Viele Menschen können keinen vernünftigen Gedanken fassen

In der Terminologie von Martin Heidegger heißt das: Kultur repräsentiert jene Vorverständnisse oder ursprünglichen Orientierungen in der Welt, die das Denken und Handeln eines Menschen überhaupt erst ermöglichen. In der Redeweise von Jacques Lacan ist die Kultur das Feld des Anderen, auf dem die Emergenz jedes spezifisch anderen zu beobachten ist. Terry Eagleton hält fest, dass hier ein Übergang stattgefunden hat von T. S. Eliots Behauptung, Kultur lasse sich niemals ganz bewusst machen, zu der These, sie lasse sich niemals planen.

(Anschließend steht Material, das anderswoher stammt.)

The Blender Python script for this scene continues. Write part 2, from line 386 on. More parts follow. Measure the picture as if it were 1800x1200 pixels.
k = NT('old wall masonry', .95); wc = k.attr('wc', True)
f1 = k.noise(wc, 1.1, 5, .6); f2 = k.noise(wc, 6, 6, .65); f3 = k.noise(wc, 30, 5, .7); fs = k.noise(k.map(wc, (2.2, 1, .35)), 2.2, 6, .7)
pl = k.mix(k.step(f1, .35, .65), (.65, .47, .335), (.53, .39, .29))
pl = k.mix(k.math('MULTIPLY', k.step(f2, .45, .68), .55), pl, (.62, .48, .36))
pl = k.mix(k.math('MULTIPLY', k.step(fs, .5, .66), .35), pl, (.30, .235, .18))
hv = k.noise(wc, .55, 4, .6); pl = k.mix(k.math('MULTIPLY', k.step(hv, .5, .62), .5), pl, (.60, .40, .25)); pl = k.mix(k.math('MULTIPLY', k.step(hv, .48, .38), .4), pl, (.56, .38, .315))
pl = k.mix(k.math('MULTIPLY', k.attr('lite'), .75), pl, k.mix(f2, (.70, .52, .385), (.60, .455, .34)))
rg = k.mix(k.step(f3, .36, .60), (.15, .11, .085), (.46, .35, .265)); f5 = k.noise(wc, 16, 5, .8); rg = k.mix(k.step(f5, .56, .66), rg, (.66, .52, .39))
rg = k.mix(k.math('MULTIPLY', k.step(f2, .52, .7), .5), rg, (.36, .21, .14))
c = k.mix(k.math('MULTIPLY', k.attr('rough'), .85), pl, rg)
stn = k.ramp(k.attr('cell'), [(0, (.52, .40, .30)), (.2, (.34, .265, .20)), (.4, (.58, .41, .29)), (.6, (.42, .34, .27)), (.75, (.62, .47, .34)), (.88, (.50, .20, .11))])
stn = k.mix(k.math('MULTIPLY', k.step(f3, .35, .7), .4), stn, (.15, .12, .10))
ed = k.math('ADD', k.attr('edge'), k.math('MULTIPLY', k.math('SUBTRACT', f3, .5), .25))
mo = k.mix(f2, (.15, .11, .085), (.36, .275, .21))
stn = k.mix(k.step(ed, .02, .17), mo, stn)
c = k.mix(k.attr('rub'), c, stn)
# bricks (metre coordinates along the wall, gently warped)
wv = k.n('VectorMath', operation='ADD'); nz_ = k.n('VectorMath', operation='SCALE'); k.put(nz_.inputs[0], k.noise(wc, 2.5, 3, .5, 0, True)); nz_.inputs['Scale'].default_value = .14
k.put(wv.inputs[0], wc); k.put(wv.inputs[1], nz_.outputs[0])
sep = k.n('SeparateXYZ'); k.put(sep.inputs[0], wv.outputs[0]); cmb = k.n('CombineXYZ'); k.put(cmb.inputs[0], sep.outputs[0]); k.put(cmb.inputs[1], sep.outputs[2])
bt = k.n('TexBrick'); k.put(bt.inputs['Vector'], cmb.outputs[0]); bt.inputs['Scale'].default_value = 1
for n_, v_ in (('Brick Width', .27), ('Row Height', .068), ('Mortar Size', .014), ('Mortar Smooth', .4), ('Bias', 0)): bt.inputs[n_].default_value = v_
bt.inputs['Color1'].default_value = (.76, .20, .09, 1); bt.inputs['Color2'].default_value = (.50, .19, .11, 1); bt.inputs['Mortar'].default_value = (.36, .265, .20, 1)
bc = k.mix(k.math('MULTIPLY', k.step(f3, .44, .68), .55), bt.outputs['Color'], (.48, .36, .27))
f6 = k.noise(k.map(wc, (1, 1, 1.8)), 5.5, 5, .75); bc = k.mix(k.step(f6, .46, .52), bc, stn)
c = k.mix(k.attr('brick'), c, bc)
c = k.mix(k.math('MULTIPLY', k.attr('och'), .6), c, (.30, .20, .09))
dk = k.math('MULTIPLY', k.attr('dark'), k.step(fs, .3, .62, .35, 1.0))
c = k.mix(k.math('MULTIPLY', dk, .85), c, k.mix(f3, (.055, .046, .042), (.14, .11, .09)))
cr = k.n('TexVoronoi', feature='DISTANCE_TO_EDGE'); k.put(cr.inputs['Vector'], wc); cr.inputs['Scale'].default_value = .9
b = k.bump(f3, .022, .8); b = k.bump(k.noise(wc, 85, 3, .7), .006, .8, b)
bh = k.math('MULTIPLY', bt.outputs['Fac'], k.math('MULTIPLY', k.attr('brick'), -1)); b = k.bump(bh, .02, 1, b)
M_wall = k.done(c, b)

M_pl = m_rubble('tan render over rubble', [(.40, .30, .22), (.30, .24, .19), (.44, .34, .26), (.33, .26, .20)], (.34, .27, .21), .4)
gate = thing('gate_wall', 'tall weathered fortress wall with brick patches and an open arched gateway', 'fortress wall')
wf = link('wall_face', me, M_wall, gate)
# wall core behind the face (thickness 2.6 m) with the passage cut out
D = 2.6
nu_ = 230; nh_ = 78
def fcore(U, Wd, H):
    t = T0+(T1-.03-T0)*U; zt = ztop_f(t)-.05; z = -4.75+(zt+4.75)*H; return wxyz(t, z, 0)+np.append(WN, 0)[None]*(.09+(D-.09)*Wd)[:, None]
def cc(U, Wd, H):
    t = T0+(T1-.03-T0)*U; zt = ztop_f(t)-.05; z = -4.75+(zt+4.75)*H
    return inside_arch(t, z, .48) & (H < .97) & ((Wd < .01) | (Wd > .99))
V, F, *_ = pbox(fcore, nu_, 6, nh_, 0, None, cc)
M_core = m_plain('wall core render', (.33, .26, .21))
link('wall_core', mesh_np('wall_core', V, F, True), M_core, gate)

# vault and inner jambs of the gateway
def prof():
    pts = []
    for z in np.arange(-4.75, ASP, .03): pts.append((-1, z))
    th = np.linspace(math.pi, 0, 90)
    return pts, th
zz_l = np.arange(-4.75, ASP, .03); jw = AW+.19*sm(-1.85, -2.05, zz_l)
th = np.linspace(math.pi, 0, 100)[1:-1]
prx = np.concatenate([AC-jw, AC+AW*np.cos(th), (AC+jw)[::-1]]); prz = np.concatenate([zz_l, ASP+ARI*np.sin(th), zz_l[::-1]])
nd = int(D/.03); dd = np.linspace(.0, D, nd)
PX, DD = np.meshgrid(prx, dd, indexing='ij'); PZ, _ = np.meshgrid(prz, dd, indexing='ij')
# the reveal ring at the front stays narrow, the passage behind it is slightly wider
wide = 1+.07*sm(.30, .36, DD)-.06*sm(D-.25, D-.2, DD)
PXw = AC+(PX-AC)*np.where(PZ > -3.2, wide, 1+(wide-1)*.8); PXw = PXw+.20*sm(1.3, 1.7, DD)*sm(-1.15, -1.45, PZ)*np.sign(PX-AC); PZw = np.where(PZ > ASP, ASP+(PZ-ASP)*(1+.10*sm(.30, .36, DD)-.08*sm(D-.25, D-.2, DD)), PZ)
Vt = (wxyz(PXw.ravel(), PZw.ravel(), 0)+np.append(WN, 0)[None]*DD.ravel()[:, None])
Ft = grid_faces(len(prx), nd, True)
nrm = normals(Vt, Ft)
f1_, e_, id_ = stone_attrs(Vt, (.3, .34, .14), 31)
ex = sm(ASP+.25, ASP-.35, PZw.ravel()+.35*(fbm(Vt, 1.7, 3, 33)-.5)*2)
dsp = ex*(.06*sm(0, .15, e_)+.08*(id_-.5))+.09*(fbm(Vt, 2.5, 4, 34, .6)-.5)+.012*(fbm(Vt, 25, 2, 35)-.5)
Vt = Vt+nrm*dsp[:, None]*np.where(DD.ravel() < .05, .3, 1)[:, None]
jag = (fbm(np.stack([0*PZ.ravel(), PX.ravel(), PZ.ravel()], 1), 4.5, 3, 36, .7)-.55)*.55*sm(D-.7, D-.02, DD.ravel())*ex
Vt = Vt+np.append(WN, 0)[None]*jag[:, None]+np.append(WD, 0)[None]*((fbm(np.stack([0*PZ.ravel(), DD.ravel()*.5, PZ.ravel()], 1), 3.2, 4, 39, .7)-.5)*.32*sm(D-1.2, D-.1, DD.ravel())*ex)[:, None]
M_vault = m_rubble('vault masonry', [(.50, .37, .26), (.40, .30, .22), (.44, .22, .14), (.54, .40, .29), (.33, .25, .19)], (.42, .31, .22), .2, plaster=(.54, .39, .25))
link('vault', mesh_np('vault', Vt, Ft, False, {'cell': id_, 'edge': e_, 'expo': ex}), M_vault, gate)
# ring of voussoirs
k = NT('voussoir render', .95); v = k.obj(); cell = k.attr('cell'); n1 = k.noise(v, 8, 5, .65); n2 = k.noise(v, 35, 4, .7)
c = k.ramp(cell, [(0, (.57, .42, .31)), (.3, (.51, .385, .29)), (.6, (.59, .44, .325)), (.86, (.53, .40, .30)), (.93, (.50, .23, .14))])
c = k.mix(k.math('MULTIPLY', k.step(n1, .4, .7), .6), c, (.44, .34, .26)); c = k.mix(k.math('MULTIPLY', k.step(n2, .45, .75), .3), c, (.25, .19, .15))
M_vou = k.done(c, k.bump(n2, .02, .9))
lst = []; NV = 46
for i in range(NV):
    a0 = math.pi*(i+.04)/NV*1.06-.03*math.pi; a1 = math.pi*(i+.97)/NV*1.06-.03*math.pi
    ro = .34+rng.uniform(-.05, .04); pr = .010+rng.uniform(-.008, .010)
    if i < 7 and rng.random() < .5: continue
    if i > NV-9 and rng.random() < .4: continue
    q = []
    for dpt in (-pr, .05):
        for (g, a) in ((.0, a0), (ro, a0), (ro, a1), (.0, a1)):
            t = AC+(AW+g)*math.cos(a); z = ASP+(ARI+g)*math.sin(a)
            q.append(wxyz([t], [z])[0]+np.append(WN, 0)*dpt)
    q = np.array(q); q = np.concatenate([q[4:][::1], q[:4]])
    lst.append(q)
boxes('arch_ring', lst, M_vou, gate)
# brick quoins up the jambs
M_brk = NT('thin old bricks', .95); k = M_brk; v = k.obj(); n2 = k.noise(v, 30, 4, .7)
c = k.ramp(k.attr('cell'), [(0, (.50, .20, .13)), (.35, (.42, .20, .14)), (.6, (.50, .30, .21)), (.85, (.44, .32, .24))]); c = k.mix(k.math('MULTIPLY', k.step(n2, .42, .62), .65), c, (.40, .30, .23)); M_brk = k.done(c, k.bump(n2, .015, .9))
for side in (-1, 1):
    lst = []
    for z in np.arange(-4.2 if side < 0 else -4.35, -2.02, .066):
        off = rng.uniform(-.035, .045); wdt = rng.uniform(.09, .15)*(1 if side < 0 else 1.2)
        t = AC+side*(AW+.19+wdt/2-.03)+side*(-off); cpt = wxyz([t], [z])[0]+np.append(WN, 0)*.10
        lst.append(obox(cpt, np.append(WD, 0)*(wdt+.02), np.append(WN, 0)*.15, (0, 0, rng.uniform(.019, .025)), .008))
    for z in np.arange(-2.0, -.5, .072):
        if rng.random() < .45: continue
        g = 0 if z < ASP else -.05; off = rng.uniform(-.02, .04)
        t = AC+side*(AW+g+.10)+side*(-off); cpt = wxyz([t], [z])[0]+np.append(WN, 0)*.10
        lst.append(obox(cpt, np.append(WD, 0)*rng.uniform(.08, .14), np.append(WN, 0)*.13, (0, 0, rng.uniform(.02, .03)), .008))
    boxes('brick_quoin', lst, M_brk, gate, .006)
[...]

Es mag überraschen, dass T. S. Eliot, ein anglo-katholischer Konservativer, der die große Mehrheit der Menschheit für unfähig hält, einen vernünftigen Gedanken zu fassen, sich selbst als überzeugter Anhänger einer gemeinsamen Kultur outet. Dies erscheint weniger merkwürdig, wenn man sich klarmacht, dass eine gemeinsame Kultur seiner Ansicht nach keineswegs eine egalitäre Kultur ist. Alle Bürger haben an der gleichen Lebensform teil, tun es aber auf bemerkenswert ungleiche Weise. Ein und dieselbe Kultur wird vom gemeinen Volk unbewusst, von der Minderheit hingegen bewusst gelebt.

Gewöhnliche Menschen reflektieren nicht über sich selbst

Terry Eagleton erläutert: „Eine Gruppe von Intellektuellen reflektiert über fundamentale Wahrheiten, während die große Mehrheit von Männern und Frauen irgendeiner Version dieser Werte anhängt, ohne sich bewusst zu sein, dass sie es tut. Stattdessen lebt sie sie spontan aus, in ihrem alltäglichen Verhalten wie in ihren Sitten und Bräuchen.“ In der Tat erscheint diese unbewusste Form einer kultivierten Lebensweise zwangsläufig, wenn gewöhnliche Menschen ohne die Fähigkeit zu einer gewissen Selbstreflexion nach geistigen Werten leben.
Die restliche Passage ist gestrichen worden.